Saturday, June 23, 2007

Roger Morris on Robert Gates and the Cold War

From the introduction to a long essay on the Cold War in the form of a profile on U.S. Defense Secretary Robert Gates by former NSC official Roger Morris.

For all his relative virtues in 2007, however, Gates remains a genuine Jekyll-and-Hyde character, a best-yet-worst of America as it flung its vast power over the world. To appreciate who and what he was - and so who and what he is likely to be now, at one of the most critical junctures ever to face a secretary of defense - is to retrace much of the shrouded side of American foreign policy and intelligence for the past half-century or more. Most Americans hardly know that record, though its reckonings are with us today - with a vengeance. At the unexpected climax of his long career, the 63-year-old Gates faces not only the toll of the disastrous regime he joins, but of his own legacy as well.

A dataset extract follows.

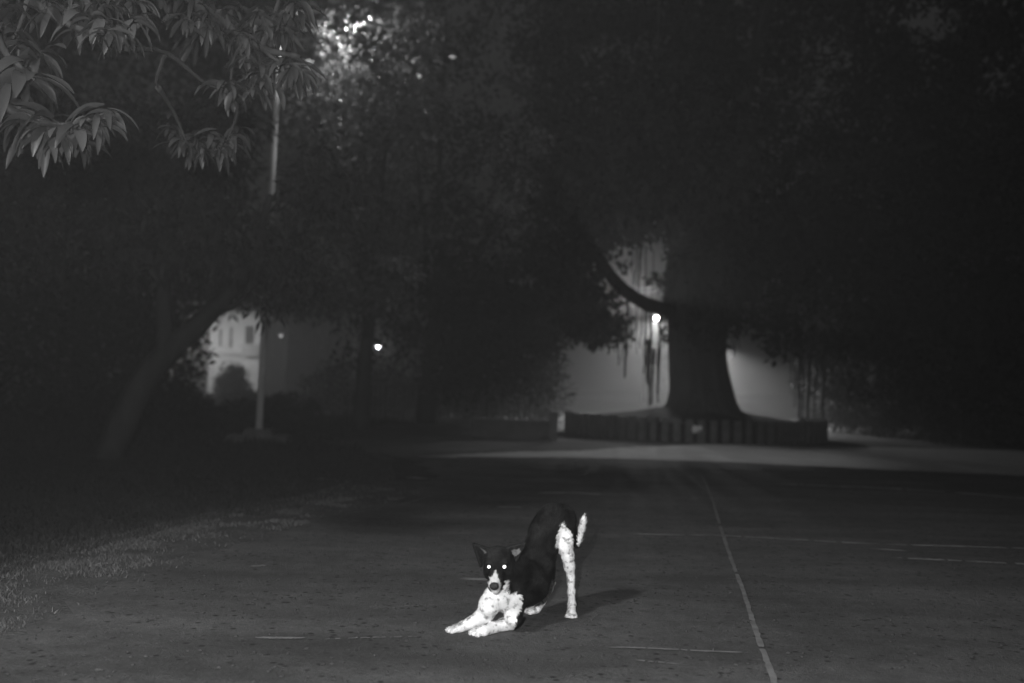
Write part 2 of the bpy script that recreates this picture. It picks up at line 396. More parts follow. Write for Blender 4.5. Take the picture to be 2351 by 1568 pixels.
small = [(1352, 690, 23), (1372, 722, 23.4), (1340, 740, 23), (1310, 755, 23), (1395, 735, 23.5), (1410, 755, 23.5), (1384, 690, 23), (1365, 660, 23), (1430, 612, 23), (1522, 640, 23.5), (1512, 655, 23.6), (1496, 640, 23.7),
         (1535, 745, 23.2), (1528, 772, 23.3), (1694, 745, 24), (1714, 722, 24), (1722, 735, 24), (1748, 752, 24), (1765, 748, 24), (1700, 762, 24.2), (1790, 790, 24.5), (1420, 690, 23.6), (1408, 668, 23), (1540, 690, 23.4)]
V2, F2 = leaves([P(*q) for q in small], .17, 30, .15, 5, .55)
mesh('crown', np.concatenate([V1, V2]), np.concatenate([F1, F2 + len(V1)]), M_leaf, t)
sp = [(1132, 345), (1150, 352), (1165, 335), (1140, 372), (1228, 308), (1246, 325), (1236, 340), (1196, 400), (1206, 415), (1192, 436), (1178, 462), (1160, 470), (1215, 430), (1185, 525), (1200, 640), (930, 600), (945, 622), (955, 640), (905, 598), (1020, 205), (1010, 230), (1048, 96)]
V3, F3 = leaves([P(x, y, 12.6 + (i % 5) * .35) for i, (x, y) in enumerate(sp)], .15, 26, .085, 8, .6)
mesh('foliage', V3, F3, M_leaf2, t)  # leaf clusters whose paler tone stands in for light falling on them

# ------------------------------------------------------------------ low wall and kerb left of the platform
def wall_thing(name, label, cat, a, b, h, th, m, cap=None):
    a = np.array(a); b = np.array(b); c = (a + b) / 2; t = thing(name, (c[0], c[1], 0), label, cat)
    L = np.linalg.norm(b[:2] - a[:2]); rz = math.atan2(b[1] - a[1], b[0] - a[0])
    k = MB(); k.box((c[0], c[1], h / 2), (L, th, h), rz); k.build('wall_body', m, t)
    if cap: k = MB(); k.box((c[0], c[1], h + .025), (L + .04, th + .06, .05), rz); k.build('coping', cap, t)
    return t
t = wall_thing('low_wall', 'low pale wall running left from the round tree platform to a short end pillar', 'wall', G(1085, 1003), G(1262, 1009), .34, .16, M_conc, M_conc)
q = G(1270, 1012); k = MB(); k.box((q[0], q[1], .27), (.16, .18, .54)); k.box((q[0], q[1], .56), (.20, .22, .05)); k.build('end_pillar', M_conc, t)
ribbon('kerb', [(775, 977), (860, 986), (950, 993), (1040, 997), (1120, 999)], .22, M_conc, z=.06, seed=3)

# ------------------------------------------------------------------ street lamps
def lamp_thing(base, head, label, power, bulb_r, strength, arm=None, pole_r=.045, spot=None, group=None, tilt=(0, 0), sh=1.0, pm=None):
    t = thing('street_lamp', base, label, 'street lamp', group)
    head = np.asarray(head, float); base = np.asarray(base, float)
    top = np.array([base[0] + tilt[0], base[1] + tilt[1], head[2] + (.25 if arm is None else arm)])
    m = MB(); m.tube([base, (base + top) / 2, top], [pole_r * 1.15, pole_r, pole_r * .85], 14, .0); m.build('pole', pm or M_head, t, True)
    if np.linalg.norm(head[:2] - top[:2]) > .1:
        m = MB(); m.tube(curve([top - [0, 0, .1], (top + head) / 2 + [0, 0, .18], head + [0, 0, .16]], 8), [.03] * 9, 8); m.build('arm', pm or M_head, t, True)
    m = MB(); hd = head + [0, 0, .13]
    V = []; Fc = []; n = 14
    for z, r in ((-.06, .20), (0, .19), (.07, .11), (.1, .03)):
        for k in range(n): V.append(hd + [sh * r * math.cos(k * 2 * math.pi / n) * 1.4, sh * r * math.sin(k * 2 * math.pi / n), z])
    for i in range(3):
        for k in range(n): Fc.append((i * n + k, i * n + (k + 1) % n, (i + 1) * n + (k + 1) % n, (i + 1) * n + k))
    Fc.append(tuple(3 * n + k for k in range(n))); m.add(V, Fc); m.build('lamp_shade', M_head, t, True)
    bm = bmesh.new(); bmesh.ops.create_icosphere(bm, subdivisions=2, radius=bulb_r); me = bpy.data.meshes.new('bulb'); bm.to_mesh(me); bm.free()
    me.materials.append(emit('lamp_glow', strength)); o = bpy.data.objects.new('bulb', me); link(o, t); o.location = Vector(head) - t.location
    li = bpy.data.lights.new('lamp_light', 'SPOT' if spot else 'POINT'); li.energy = power; li.shadow_soft_size = bulb_r * 1.15; li.use_soft_falloff = False
    if spot: li.spot_size = math.radians(spot); li.spot_blend = .35
    lo = bpy.data.objects.new('lamp_light', li); link(lo, t); lo.location = Vector(head) - t.location
    return t
h1 = P(1507, 730, 34.0)
lamp_thing((h1[0] + 1.0, h1[1] + .3, 0), h1, 'bright street lamp glowing under the banyan limb beside the trunk', 2200, .07, 60, arm=.3, sh=.55, spot=164)
h2 = P(1640, 792, 37.0)
lamp_thing((h2[0] - .3, h2[1], 0), h2, 'street lamp hidden behind the banyan trunk lighting the mist', 3100, .07, 40, spot=164)
h8 = P(1452, 681, 33.0)
lamp_thing((h8[0] + 1.95, h8[1] + .2, 0), h8, 'street lamp mostly hidden behind the bend of the banyan limb', 450, .05, 40, arm=.2, sh=.5)
h3 = P(868, 797, 42.0)
lamp_thing((h3[0] - 1.1, h3[1] + .4, 0), h3, 'small bright lamp alone in the dark trees right of the tall pole', 30, .045, 60, sh=.5)
h4 = P(645, 771, 60.0)
lamp_thing((h4[0] + .4, h4[1], 0), h4, 'faint far lamp in the mist just right of the tall pole', 1.2, .09, .8)
h5 = P(436, 772, 60.0)
lamp_thing((h5[0], h5[1], 0), h5, 'street lamp behind the leaning trunk that lights the white house front', 750, .07, 30)
h6 = P(792, 66, 17.3)
b6 = G(593, 1017)
lamp_thing((b6[0], b6[1], 0), h6, 'tall tilted pole on a plinth whose lamp shines through the leaves at the top', 160, .045, 40, arm=.25, pole_r=.053, tilt=(.02, .3), pm=M_metal)
h7 = P(1505, 330, 17.6)  # lamp added only to brighten the pale strip
t = thing('added_strip_lamp', (h7[0], h7[1], 5.7), 'hooded lamp added in the banyan leaves to light the pale strip below', 'lamp')
m = MB(); V = []; Fc = []; n = 18
for z, r_ in ((5.52, .24), (5.55, .245), (5.72, .13), (5.80, .05), (5.9, .03)):
    for k in range(n): V.append((h7[0] + r_ * math.cos(k * 2 * math.pi / n), h7[1] + r_ * math.sin(k * 2 * math.pi / n), z))
for i in range(4):
    for k in range(n): Fc.append((i * n + k, i * n + (k + 1) % n, (i + 1) * n + (k + 1) % n, (i + 1) * n + k))
m.add(V, Fc); m.build('lamp_shade', M_head, t, True)
m = MB(); m.tube([(h7[0], h7[1], 5.9), (h7[0], h7[1], 9.0)], [.012, .012], 6); m.build('cable', M_head, t)
li = bpy.data.lights.new('lamp_light', 'SPOT'); li.energy = 230; li.shadow_soft_size = .08; li.spot_size = math.radians(80); li.spot_blend = .5
lo = bpy.data.objects.new('lamp_light', li); link(lo, t); lo.location = (0, 0, -.12)
pl = thing('pole_plinth', (b6[0], b6[1], 0), 'low concrete plinth at the foot of the tall tilted pole', 'plinth')
k = MB(); k.box((b6[0], b6[1] + .02, .07), (1.05, .8, .14), .1, taper=.9); k.box((b6[0], b6[1] + .02, .19), (.5, .45, .10), .1, taper=.85); k.build('plinth_block', M_stone, pl)

# ------------------------------------------------------------------ white house
HY = 66.0
xl = P(486, 880, HY)[0]; xr = P(602, 880, HY)[0]; ztop = P(540, 722, HY)[2]; zl = P(540, 815, HY)[2]
t = thing('white_house', ((xl + xr) / 2, HY, 0), 'white two storey house front seen through a gap left of the tall pole', 'house')
def boxm(x0, x1, y0, y1, z0, z1, name, m, par):
    k = MB(); k.box(((x0 + x1) / 2, (y0 + y1) / 2, (z0 + z1) / 2), (x1 - x0, y1 - y0, z1 - z0)); return k.build(name, m, par)
boxm(xl, xr, HY, HY + 7, 0, ztop, 'wall', M_wall, t)
boxm(xl - .55, xl - .002, HY + .9, HY + 6.5, 0, ztop - .25, 'side_wing', M_wall, t)
rf = boxm(xl - .15, xr + .12, HY - .16, HY + 7.1, ztop + .002, ztop + .22, 'roof', M_trim, t)
boxm(xl - .06, xr + .05, HY - .14, HY - .003, zl - .10, zl + .12, 'ledge', M_trim, t)
sx = (xr - xl) / 116.0
def win(px0, px1, py0, py1):
    x0, x1 = P(px0, 880, HY)[0], P(px1, 880, HY)[0]; z1, z0 = P(540, py0, HY)[2], P(540, py1, HY)[2]
    o = boxm(x0, x1, HY - .05, HY - .002, z0, z1, 'window', M_dark, t)
    o2 = boxm(x0 - .04, x1 + .04, HY - .10, HY - .052, z0 - .09, z0 - .003, 'sill', M_trim, None); o2.parent = o
for a in ((499, 505, 757, 796), (523, 529, 752, 798), (559, 578, 748, 792)): win(*a)
x0, x1 = P(560, 880, HY)[0], P(600, 880, HY)[0]
boxm(x0, x1, HY - .9, HY - .15, zl - .08, zl + .02, 'balcony_floor', M_trim, t)
boxm(x0, x1, HY - .92, HY - .86, zl + .023, zl + .75, 'balcony_parapet', M_trim, t)
boxm(P(528, 880, HY)[0], P(560, 880, HY)[0], HY - .05, HY - .002, 0, zl - .7, 'door', M_dark, t)
# pale post added in the next gap, standing in for a far streak of light
q = P(725, 880, 60); g = thing('light_streak_post', (q[0], q[1], 0), 'narrow pale post standing in for a far streak of light right of the white house', 'gatepost')
k = MB(); k.box((q[0], q[1], 1.9), (.16, .2, 3.8)); k.box((q[0], q[1], 3.85), (.24, .28, .1)); k.build('post', M_stone, g)
q = P(621, 885, 55); g = thing('boundary_stone', (q[0], q[1], 0), 'short pale boundary post right beside the foot of the far lamp', 'post')
k = MB(); k.box((q[0], q[1], .55), (.2, .2, 1.1), taper=.85); k.build('post', M_trim, g)

# ------------------------------------------------------------------ fence in the dark behind the kerb
fa, fb = P(700, 930, 29.0), P(1262, 930, 27.0)
f = thing('paling_fence', ((fa[0] + fb[0]) / 2, (fa[1] + fb[1]) / 2, 0), 'dim paling fence behind the low wall under the dark trees', 'fence')
k = MB(); rr = random.Random(8); n = 52
for i in range(n):
    u = i / (n - 1); p = fa + (fb - fa) * u; h = 1.25 + rr.uniform(-.15, .2)
    if rr.random() < .15: continue
    k.box((p[0] + rr.uniform(-.02, .02), p[1], h / 2), (.07, .03, h), rr.uniform(-.1, .1))
k.build('palings', M_iron, f)
k = MB()
for z in (.35, 1.05): k.tube([fa * [1, 1, 0] + [0, .05, z], fb * [1, 1, 0] + [0, .05, z]], [.03, .03], 6)
k.build('rail', M_iron, f)

# ------------------------------------------------------------------ leaning tree
LY = 13.0
base = G(262, 1050)
t = thing('leaning_tree', base, 'leaning tree with a forked trunk on the dark lawn at left', 'tree')
m = MB()
pA = [P(246, 1062, LY), P(264, 1010, LY), P(300, 930, LY), P(338, 862, LY), P(383, 812, LY), P(420, 777, LY), P(458, 742, LY), P(510, 690, LY - .1), P(555, 640, LY - .3), P(590, 560, LY - .8), P(620, 450, LY - 1.3)]
pA[0][2] = -.05
m.tube(curve(pA, 34), np.interp(np.linspace(0, 1, 35), [0, .08, .4, .55, .8, 1], [.29, .185, .155, .14, .09, .04]), 16, .05, 5)
m.tube(curve([P(380, 815, LY), P(378, 750, LY), P(374, 680, LY), P(378, 630, LY + .1), P(350, 560, LY + .3), P(300, 480, LY + .4)], 18), np.linspace(.135, .04, 19), 14, .05, 6)
m.tube(curve([P(378, 640, LY + .1), P(420, 590, LY), P(470, 500, LY - .5)], 10), np.linspace(.09, .03, 11), 10, .05, 6)
m.tube(curve([P(490, 712, LY), P(540, 700, LY - .2), P(600, 640, LY - .6)], 10), np.linspace(.06, .02, 11), 8, .05, 7)
m.build('trunk', M_bark, t, True)
C = clumps([(-60, 250, 330, 640, 11.5, 16, 1.0), (200, 270, 620, 620, 11.5, 15.5, 1.5), (560, 330, 760, 680, 12, 15, .55)], 165, 31, 24, [[(555, 285), (700, 285), (690, 505), (545, 505)]])
V, Fc = leaves(C, .5, 75, .20, 31, .26, 1.1)
mesh('crown', V, Fc, M_leaf, t)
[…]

This is a vintage American chronicle with dramatic settings and dark secrets. The cast ranges from hearty boosters in Kansas to bitter exiles on the Baltic, from doomed agents dropped behind Russian lines across Eurasia to Islamic clerics car-bombed in the Middle East - all in a family saga of long-hidden paternity. As with Rumsfeld, such a sweeping history - the history, in this case, of that blind deity of havoc, the CIA - cannot come condensed or blog-sized. It is, necessarily, without apology, a long trail a-winding. Though in the end this will indeed be a profile of the US's new secretary of defense, much has to be understood before Gates even joins the story in a serious way as policy-accomplice and policymaker. But the trip is full of color, and quicker than it seems. And as usual, the essential lessons, along with the devil, are in the details.